Your objective — Repeat the entire listing exactly as written.

— START Available data —

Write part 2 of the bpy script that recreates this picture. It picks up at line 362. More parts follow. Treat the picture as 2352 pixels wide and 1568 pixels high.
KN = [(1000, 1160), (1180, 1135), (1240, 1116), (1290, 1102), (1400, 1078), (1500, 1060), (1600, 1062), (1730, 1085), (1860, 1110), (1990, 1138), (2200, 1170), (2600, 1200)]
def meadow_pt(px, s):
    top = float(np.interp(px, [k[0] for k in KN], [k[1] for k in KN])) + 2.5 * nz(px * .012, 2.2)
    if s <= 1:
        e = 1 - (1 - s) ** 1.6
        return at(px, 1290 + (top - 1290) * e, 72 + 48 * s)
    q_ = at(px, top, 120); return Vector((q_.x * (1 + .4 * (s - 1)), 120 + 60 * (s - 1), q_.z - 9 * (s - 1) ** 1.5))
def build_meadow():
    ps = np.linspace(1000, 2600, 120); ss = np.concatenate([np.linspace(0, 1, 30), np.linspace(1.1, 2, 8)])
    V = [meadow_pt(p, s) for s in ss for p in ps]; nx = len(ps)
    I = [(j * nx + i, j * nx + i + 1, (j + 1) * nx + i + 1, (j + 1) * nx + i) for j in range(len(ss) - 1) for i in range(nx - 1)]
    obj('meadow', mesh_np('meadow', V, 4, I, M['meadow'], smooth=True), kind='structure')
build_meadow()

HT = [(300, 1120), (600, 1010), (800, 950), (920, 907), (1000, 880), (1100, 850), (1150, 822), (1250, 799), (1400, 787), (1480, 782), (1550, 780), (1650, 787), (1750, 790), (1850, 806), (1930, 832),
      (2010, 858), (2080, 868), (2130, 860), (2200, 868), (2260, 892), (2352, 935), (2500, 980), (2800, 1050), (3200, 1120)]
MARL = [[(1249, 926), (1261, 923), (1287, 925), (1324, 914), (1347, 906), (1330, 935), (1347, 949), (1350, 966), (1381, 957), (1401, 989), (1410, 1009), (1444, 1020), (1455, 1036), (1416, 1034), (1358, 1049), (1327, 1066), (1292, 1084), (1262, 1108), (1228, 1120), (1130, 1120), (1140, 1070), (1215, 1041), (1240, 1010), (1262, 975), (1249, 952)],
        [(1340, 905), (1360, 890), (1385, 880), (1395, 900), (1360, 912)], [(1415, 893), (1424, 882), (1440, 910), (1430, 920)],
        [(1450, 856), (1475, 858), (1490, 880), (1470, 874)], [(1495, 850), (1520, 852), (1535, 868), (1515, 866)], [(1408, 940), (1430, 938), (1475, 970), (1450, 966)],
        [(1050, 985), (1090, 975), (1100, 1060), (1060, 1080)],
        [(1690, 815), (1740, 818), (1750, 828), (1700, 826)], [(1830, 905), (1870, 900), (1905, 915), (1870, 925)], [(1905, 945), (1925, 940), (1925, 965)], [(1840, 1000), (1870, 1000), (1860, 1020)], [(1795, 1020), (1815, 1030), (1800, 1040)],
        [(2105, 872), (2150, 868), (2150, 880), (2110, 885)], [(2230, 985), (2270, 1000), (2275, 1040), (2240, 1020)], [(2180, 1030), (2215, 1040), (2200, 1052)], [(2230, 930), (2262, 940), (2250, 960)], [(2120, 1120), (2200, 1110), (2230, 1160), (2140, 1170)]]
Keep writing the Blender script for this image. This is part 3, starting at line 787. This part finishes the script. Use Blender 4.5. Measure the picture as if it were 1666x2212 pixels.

— END Available data —

Task output —
Write part 2 of the bpy script that recreates this picture. It picks up at line 362. More parts follow. Treat the picture as 2352 pixels wide and 1568 pixels high.
KN = [(1000, 1160), (1180, 1135), (1240, 1116), (1290, 1102), (1400, 1078), (1500, 1060), (1600, 1062), (1730, 1085), (1860, 1110), (1990, 1138), (2200, 1170), (2600, 1200)]
def meadow_pt(px, s):
    top = float(np.interp(px, [k[0] for k in KN], [k[1] for k in KN])) + 2.5 * nz(px * .012, 2.2)
    if s <= 1:
        e = 1 - (1 - s) ** 1.6
        return at(px, 1290 + (top - 1290) * e, 72 + 48 * s)
    q_ = at(px, top, 120); return Vector((q_.x * (1 + .4 * (s - 1)), 120 + 60 * (s - 1), q_.z - 9 * (s - 1) ** 1.5))
def build_meadow():
    ps = np.linspace(1000, 2600, 120); ss = np.concatenate([np.linspace(0, 1, 30), np.linspace(1.1, 2, 8)])
    V = [meadow_pt(p, s) for s in ss for p in ps]; nx = len(ps)
    I = [(j * nx + i, j * nx + i + 1, (j + 1) * nx + i + 1, (j + 1) * nx + i) for j in range(len(ss) - 1) for i in range(nx - 1)]
    obj('meadow', mesh_np('meadow', V, 4, I, M['meadow'], smooth=True), kind='structure')
build_meadow()

HT = [(300, 1120), (600, 1010), (800, 950), (920, 907), (1000, 880), (1100, 850), (1150, 822), (1250, 799), (1400, 787), (1480, 782), (1550, 780), (1650, 787), (1750, 790), (1850, 806), (1930, 832),
      (2010, 858), (2080, 868), (2130, 860), (2200, 868), (2260, 892), (2352, 935), (2500, 980), (2800, 1050), (3200, 1120)]
MARL = [[(1249, 926), (1261, 923), (1287, 925), (1324, 914), (1347, 906), (1330, 935), (1347, 949), (1350, 966), (1381, 957), (1401, 989), (1410, 1009), (1444, 1020), (1455, 1036), (1416, 1034), (1358, 1049), (1327, 1066), (1292, 1084), (1262, 1108), (1228, 1120), (1130, 1120), (1140, 1070), (1215, 1041), (1240, 1010), (1262, 975), (1249, 952)],
        [(1340, 905), (1360, 890), (1385, 880), (1395, 900), (1360, 912)], [(1415, 893), (1424, 882), (1440, 910), (1430, 920)],
        [(1450, 856), (1475, 858), (1490, 880), (1470, 874)], [(1495, 850), (1520, 852), (1535, 868), (1515, 866)], [(1408, 940), (1430, 938), (1475, 970), (1450, 966)],
        [(1050, 985), (1090, 975), (1100, 1060), (1060, 1080)],
        [(1690, 815), (1740, 818), (1750, 828), (1700, 826)], [(1830, 905), (1870, 900), (1905, 915), (1870, 925)], [(1905, 945), (1925, 940), (1925, 965)], [(1840, 1000), (1870, 1000), (1860, 1020)], [(1795, 1020), (1815, 1030), (1800, 1040)],
        [(2105, 872), (2150, 868), (2150, 880), (2110, 885)], [(2230, 985), (2270, 1000), (2275, 1040), (2240, 1020)], [(2180, 1030), (2215, 1040), (2200, 1052)], [(2230, 930), (2262, 940), (2250, 960)], [(2120, 1120), (2200, 1110), (2230, 1160), (2140, 1170)]]
Keep writing the Blender script for this image. This is part 3, starting at line 787. This part finishes the script. Use Blender 4.5. Measure the picture as if it were 1666x2212 pixels.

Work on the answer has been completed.